---- Dataset rows

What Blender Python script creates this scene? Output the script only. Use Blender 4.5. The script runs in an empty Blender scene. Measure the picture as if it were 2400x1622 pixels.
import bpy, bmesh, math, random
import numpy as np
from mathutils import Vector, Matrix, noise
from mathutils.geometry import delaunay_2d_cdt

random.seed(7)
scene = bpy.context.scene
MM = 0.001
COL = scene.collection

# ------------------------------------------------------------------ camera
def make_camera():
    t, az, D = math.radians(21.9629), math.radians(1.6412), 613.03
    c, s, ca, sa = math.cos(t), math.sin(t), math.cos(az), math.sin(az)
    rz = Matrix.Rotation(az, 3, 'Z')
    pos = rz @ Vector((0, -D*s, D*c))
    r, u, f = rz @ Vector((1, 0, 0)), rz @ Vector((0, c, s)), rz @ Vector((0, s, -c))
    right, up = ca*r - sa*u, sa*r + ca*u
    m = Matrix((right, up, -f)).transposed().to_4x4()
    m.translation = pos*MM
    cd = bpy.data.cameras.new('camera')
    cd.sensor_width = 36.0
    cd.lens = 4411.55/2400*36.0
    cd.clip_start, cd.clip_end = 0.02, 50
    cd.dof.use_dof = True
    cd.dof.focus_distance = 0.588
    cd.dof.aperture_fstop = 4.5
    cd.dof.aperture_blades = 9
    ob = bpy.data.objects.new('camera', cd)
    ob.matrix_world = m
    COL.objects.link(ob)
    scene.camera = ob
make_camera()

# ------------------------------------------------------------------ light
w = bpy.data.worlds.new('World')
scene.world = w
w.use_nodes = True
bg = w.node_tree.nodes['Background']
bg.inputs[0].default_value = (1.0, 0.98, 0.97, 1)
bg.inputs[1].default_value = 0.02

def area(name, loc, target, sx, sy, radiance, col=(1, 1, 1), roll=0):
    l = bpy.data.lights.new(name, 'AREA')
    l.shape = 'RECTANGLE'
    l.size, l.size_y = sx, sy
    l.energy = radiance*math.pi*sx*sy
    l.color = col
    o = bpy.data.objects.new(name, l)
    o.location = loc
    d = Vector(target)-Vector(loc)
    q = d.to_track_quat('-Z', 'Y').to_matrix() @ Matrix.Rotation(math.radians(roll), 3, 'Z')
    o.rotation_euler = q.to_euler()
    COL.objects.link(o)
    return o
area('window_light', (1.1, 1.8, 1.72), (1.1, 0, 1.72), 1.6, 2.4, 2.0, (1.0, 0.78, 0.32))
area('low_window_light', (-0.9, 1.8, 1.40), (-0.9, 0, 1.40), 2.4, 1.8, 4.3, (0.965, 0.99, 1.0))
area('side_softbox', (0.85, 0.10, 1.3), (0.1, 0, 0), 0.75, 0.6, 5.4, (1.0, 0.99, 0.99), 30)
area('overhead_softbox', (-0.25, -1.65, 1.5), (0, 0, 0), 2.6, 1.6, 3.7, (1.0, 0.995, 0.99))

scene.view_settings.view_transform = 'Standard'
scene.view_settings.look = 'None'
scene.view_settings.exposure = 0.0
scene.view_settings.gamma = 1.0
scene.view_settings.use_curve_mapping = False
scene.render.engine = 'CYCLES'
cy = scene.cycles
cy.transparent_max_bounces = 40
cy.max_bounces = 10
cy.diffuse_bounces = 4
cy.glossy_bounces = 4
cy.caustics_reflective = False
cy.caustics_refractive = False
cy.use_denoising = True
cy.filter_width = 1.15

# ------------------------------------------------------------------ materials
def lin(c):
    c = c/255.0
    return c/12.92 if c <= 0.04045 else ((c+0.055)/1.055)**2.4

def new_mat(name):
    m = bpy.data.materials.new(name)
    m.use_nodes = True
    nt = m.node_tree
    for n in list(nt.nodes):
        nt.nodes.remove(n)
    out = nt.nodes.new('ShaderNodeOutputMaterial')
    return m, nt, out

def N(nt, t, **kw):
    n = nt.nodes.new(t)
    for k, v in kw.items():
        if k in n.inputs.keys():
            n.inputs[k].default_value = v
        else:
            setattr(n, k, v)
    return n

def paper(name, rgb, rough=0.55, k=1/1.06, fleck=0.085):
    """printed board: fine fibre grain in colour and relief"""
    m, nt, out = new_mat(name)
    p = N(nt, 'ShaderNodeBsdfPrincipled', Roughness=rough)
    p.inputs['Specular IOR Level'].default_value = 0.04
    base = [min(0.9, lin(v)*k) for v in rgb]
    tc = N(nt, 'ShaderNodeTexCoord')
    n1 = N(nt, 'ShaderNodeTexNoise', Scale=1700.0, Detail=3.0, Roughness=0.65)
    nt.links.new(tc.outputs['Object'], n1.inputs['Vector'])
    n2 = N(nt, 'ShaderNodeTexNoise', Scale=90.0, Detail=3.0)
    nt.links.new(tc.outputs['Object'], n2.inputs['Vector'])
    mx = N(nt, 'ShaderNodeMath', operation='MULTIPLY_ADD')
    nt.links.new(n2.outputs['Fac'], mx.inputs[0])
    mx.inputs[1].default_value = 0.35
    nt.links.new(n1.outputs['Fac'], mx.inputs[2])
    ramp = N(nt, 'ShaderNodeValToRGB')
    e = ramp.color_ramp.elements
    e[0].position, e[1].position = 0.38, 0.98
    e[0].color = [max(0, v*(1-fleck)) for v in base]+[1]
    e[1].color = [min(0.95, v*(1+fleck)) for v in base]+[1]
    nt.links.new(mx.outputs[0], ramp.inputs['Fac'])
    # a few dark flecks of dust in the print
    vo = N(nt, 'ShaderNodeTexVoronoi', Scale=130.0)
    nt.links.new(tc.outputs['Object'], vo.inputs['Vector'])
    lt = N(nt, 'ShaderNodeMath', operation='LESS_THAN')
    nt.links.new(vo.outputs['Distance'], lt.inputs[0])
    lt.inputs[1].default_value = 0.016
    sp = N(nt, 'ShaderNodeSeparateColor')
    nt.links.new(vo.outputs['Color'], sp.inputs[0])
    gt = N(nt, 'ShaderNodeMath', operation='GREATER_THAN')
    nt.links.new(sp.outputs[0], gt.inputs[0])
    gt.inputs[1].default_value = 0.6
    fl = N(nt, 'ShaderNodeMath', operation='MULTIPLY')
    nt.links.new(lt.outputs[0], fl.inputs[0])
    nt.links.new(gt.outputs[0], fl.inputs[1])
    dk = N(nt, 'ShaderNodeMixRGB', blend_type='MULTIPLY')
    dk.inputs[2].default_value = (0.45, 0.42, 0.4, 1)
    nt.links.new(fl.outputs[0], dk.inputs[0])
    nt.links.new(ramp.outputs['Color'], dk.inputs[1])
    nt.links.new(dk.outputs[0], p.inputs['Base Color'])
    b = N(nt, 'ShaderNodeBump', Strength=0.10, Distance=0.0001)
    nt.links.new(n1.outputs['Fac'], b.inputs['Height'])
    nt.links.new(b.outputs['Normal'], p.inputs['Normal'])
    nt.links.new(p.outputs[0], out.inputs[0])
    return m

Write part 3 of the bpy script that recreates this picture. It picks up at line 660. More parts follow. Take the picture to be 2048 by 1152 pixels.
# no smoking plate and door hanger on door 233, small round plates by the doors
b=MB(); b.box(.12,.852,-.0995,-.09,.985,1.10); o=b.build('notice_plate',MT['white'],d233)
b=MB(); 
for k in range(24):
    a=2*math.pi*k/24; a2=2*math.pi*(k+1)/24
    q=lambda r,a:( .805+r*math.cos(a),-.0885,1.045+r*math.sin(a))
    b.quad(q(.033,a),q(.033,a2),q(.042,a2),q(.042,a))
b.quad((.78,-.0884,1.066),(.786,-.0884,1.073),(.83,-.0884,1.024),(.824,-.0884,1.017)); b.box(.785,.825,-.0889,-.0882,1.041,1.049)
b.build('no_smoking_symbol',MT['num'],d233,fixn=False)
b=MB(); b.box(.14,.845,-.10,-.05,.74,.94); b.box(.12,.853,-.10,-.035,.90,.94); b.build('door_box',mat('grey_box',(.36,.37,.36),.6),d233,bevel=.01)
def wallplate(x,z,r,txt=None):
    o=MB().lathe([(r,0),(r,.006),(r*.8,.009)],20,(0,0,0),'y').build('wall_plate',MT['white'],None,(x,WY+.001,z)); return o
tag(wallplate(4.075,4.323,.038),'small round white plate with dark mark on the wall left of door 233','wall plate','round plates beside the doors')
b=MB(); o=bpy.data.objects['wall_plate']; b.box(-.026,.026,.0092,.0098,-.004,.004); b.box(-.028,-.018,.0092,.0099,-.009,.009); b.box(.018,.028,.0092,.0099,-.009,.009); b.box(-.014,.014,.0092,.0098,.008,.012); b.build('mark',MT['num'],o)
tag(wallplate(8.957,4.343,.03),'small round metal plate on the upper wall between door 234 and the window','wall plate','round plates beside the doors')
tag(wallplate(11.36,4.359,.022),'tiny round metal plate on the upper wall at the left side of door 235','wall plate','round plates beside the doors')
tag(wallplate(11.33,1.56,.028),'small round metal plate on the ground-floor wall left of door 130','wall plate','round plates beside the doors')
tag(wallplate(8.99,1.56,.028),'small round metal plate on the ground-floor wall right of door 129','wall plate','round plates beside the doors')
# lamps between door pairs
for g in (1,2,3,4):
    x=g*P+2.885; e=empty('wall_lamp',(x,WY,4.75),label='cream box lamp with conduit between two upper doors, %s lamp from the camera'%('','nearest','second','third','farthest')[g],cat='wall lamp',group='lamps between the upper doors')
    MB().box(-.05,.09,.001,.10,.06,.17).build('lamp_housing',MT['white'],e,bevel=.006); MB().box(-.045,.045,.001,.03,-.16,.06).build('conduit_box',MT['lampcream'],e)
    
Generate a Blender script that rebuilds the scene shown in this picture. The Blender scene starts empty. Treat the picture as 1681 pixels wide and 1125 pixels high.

--------

Check each line above for the word "picture" and copy the ones that have it.

Complete answer
What Blender Python script creates this scene? Output the script only. Use Blender 4.5. The script runs in an empty Blender scene. Measure the picture as if it were 2400x1622 pixels.
Write part 3 of the bpy script that recreates this picture. It picks up at line 660. More parts follow. Take the picture to be 2048 by 1152 pixels.
Generate a Blender script that rebuilds the scene shown in this picture. The Blender scene starts empty. Treat the picture as 1681 pixels wide and 1125 pixels high.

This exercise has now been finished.